Friday, July 29, 2016

Chris Buck

Chris Buck, Parkdale, Oct. 1989

IT'S MY FRIEND CHRIS BUCK'S BIRTHDAY TODAY, and in keeping with a tradition at this blog, I'm posting some more photos of him. As I wrote in the first birthday post, Chris was my subject more than anyone else in our early years as photographers, and I have this surplus of photos of him, back when we were under the influence (of Irving Penn.)

The shot at the top was taken in my Parkdale loft not long after we moved in, after I'd bought my first roll of white seamless paper and a set of strobes and started trying to figure out high-key lighting. If it looks like an album cover shoot outtake, that's probably because a lot of the photography I looked at was on record jackets and CD booklets; at this point in my career getting my work on an album sleeve was a cherished ambition.

I suppose you'd call this sort of pose "mock heroic." we tried on a lot of poses while shooting each other for our lighting and film tests; just how heroic or mocking we looked was usually a hit and miss matter.
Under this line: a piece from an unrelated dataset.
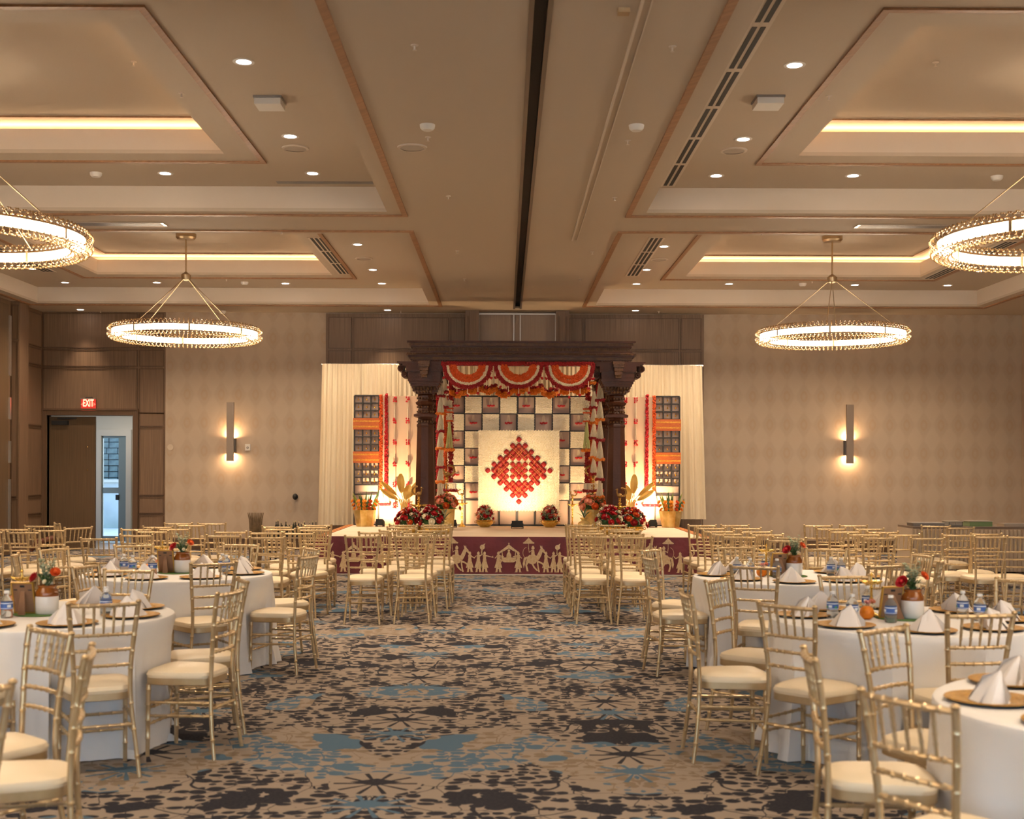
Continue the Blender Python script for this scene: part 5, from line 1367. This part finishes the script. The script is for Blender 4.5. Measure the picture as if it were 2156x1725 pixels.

Chris Buck, Toronto, Sept. 1988

This shot was taken a year earlier, in the hallway of a hotel (I'm guessing the Park Plaza, now the Park Hyatt) while Chris and I waited around to shoot actors and directors at the film festival. A pretty smoldering look, don't you think? It didn't have anything to do with me.

Chris Buck, Parkdale, Oct. 1989

Back in my Parkdale studio again, and another shot from the same session that produced the photo at the top. These were attempts to solve two problems - capturing action, and copying the look of Robert Longo's "Men in the Cities" series. I was a big fan of Longo at the time, and knew that this series of drawings had begun with photos he took on the roof of his New York City apartment, and I wanted to see if I could catch the halfway point - photos that looked more like the drawings.

What can I say - it was the '80s.

Chris Buck, Toronto, Sept. 2015

The final shot is more recent - part of a portrait session we did last year to go with an interview I made with Chris (still unpublished.) He was in town for a job, staying at an Airbnb in the east end, and I sat down with him for an hour-long chat, inspired mostly by a similar interview we did twenty-five years earlier, just before Chris moved to New York City.

After the interview and shoot, Chris and I went for lunch and he showed me his rough edit of photos for Uneasy, the retrospective collection of his portraits that he's publishing later this year. His Kickstarter for the project did very well, and after teasing us with a book of portraits of invisible celebrities, we'll finally get a chance to see the best of Chris' portrait work collected in one place.